A Walking Tour Along the Paseo de la Reforma
Total Distance: 3 kilometers (1.8 miles)
Total Walking Time: 45 minutes
The central stretch of the Paseo de la Reforma, which runs from the Centro Histórico through the Bosque de Chapultepec, is one of the city’s main thoroughfares. A wide, old-fashioned avenue designed to resemble the grand boulevards of Europe, it was first commissioned by Hapsburg emperor Maximilian and completed by President Porfirio Díaz at the end of the 19th century. Fashionable neighborhoods cropped up quickly along Reforma, and the avenue remains one of the city’s most exclusive addresses.
On Sundays, the avenue is closed to automobile traffic from 8am to 2pm, so it’s a wonderful time to take a stroll or rent a bike for a leisurely exploration of Reforma’s many monuments and public sculptures, from the Alameda Central to the main entrance of the Bosque de Chapultepec.
- Occupying the enviable address Paseo de la Reforma 1, the art deco Edificio El Moro—better known to many as La Lotería, the home of the national lottery—was inaugurated in 1945. This elegant skyscraper, with its strip of windows running up the front facade, was once the highest building in Mexico City. It suffered damage in the September 2017 earthquake, evident from the cracks in its facade, though the building remains in operation. Beside it, a statue of King Carlos of Spain originally marked the start of Reforma; it has been replaced by a giant yellow modernist interpretation of a king on horseback by sculptor Sebastián.
- About a half-kilometer west of La Lotería, the statue of Christopher Columbus atop the Monumento a Colón was finally removed in 2020 by head of government Claudia Sheinbaum following decades of protest from political activists and the sculpture’s frequent defacement. Going forward, the traffic circle will honor Indigenous women, with plans to install a replica of a pre-Columbian sculpture known as La Joven de Amajac in the place where Colón formerly presided.
- Walk another 500 meters west to the Monumento a Cuauhtémoc, which stands at the intersection of Paseo de la Reforma and Insurgentes. Cuauhtémoc was the last leader of the city of Tenochtitlan, who led the Mexica people in their final stand against the Spanish invaders in 1521 in Tlatelolco, just a few kilometers from this spot.

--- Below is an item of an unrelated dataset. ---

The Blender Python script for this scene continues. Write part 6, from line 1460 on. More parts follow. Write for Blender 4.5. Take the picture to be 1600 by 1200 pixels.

- The palm tree at the center of the next traffic circle, just west of Insurgentes, grew sick and was removed, with great fanfare, in 2022, after over 100 years on the spot. (There are photographs of the palm on Reforma in 1920.) It was replaced by an ahuehuete, a type of cypress native to Mexico and the country’s national tree. Northwest of the tree, you’ll see the mirrored Bolsa Mexicana de Valores, the home of the Mexican stock exchange, designed by architect Juan José Díaz Infante Núñez. This futuristic building is notable for its glassy, spherical entryway, joined by an unusual three-section skyscraper entirely covered in mirrors.
- Halfway up the block, the U.S. Embassy (blocked off by giant fences since 2001) is always thronged by visa applicants waiting for appointments. At the following intersection, one of the city’s most iconic landmarks, the Ángel de la Independencia, was erected by President Porfirio Díaz as a tribute to Mexico’s independence from Spain.
- At the westernmost glorieta (traffic circle) before Chapultepec, the circular fountain is topped by a statue of the Roman goddess Diana Cazadora (Diana the Huntress), constructed in 1942. Diana’s nudity created such a scandal that the sculptor, Juan Francisco Olaguíbel, was forced to add bronze undergarments. The bronze clothing was removed in 1967, in anticipation of the Mexico City Olympics in 1968.
- Just east of the main entrance to the Bosque de Chapultepec are four of the city’s fie tallest skyscrapers—the Torre Reforma, the Torre BBVA Bancomer, the Torre Mayor, and Chapultepec Uno, which was completed in 2019 and is home to a new Ritz-Carlton hotel. Just outside the park’s main entrance, the Estela de la Luz (Pillar of Light), is a 104-meter, quartz-covered tower commemorating Mexico’s 2010 bicentennial of independence from Spain and the concurrent centennial of the Revolution of 1910. Its construction was mired in controversy, first by going massively over budget and later for overshooting its September 2010 construction deadline by 15 months and missing the anniversary celebrations altogether. If you aren’t worn out, continue your tour through the Bosque de Chapultepec.